Move over Republicans and Democrats -- there's a new political party in town. And according to its founder, this new party, launched and comprised of atheists, is seeking to speak to a more unheard audience.

Back in October, The Blaze explored whether non-believers were beginning to wage a global campaign that would enable them to gain sociopolitical power. Here, in America, there's now new evidence that atheists are seeking to do just that.

Enter the National Atheist Party, a 527 political party (a non-profit that cannot specifically support candidates -- only issues) that is believed to be the first of its kind in American history. Troy Boyle, a 45-year-old corporate legal representative, teamed up with one of his friends to launch the initiative centered upon the core belief that God doesn't exist.

According to RNS, Boyle got the idea to launch a political party after watching an interview with well-known atheist Richard Dawkins. During the media appearance, the famed non-believer apparently wondered why atheists don't organize more fervently to more profoundly influence politics.

Boyle was moved by this question. After researching and realizing that atheism and politics don't really have much of a core relationship here in America, he decided to launch the NAP. Currently, the party has 7,500 members with chapters in all 50 states.

Below, watch a recent plea for funds:

At first, the duo named the political institution the Freethought Party. When that didn't take, they changed its name to a clearer title that has led to a boom in its popularity. As of today, the group has more than 8,500 fans following its Facebook page.

 

According to Boyle, the party stands for no government favoritism when it comes to religion.

"We are convened with the idea that the Founding Fathers had it right," he explains. "The separation of church and state, the establishment of the U.S. as a secular nation -- those two concepts are our watchwords. We don't want government to impose a religion, and we don't want government to impose no religion. We want government to be silent with regards to religion."

Boyle discusses the party's view on religion, below:

When it comes to the party's platform, it follows a trend that can mainly be described as "liberal." Currently, the group's web site touts support for the Occupy movement, among other sentiments. RNS has more about the party's beliefs:

The party's platform was decided on by a vote -- again via Facebook -- and includes hot-button issues such as gay marriage (for it), gun control (tighten it), abortion (a woman's decision), immigration (reform it), energy (green it) and the economy (legalize recreational drugs to create revenue and jobs).

A portion of the party's charter reads:

“The National Atheist Party is a progressive, secular, political movement and response to the lack of representation for all free thinking people who are legal, law abiding citizens and residents of the United States. We demand emancipation from the corporate sponsored religious dogma that has infiltrated our government and has unjustly influenced political decisions and policy making. We are for the PEOPLE, by the PEOPLE and therefore incorporate the right to use the power of the PEOPLE to restore equality in our Democratic Republic in reasonable, rational and non-violent means..."

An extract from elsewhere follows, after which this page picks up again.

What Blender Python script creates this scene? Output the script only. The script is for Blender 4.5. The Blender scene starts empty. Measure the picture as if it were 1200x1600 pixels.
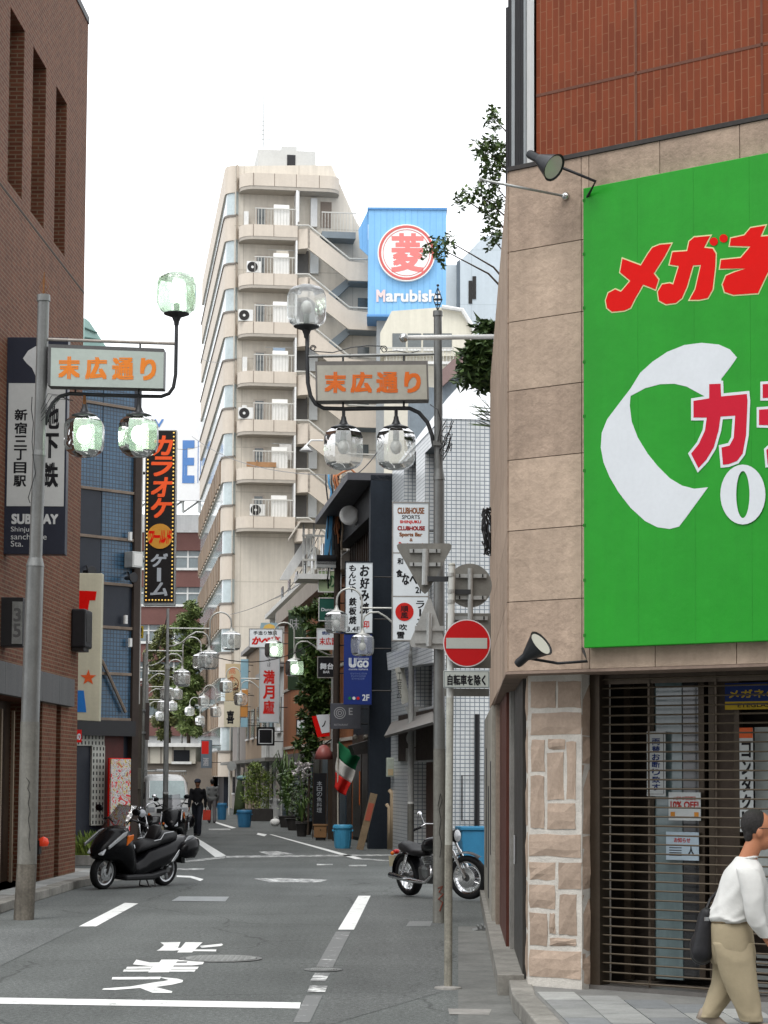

While the NAP faces an uphill battle, to say the least, Boyle says that donations are streaming in and that membership continues to grow (the group even appears to be hiring for some staff positions). That being said, growing in support is very different from being able to wage successful political campaigns. But accompanying his optimism comes a realistic understanding of the schema in both American religion and politics.

"We know we are a minority and we know that is not likely to change in the near future," he explained. "We simply want the right to exist. And if that doesn't turn into a majority landslide of popular support, whoever thought it was going to? But an election on an issue or on a candidate can be swayed by a small group of people...In two or 10 or 20 years, who knows how many of us there will be and when we vote on an issue it will matter."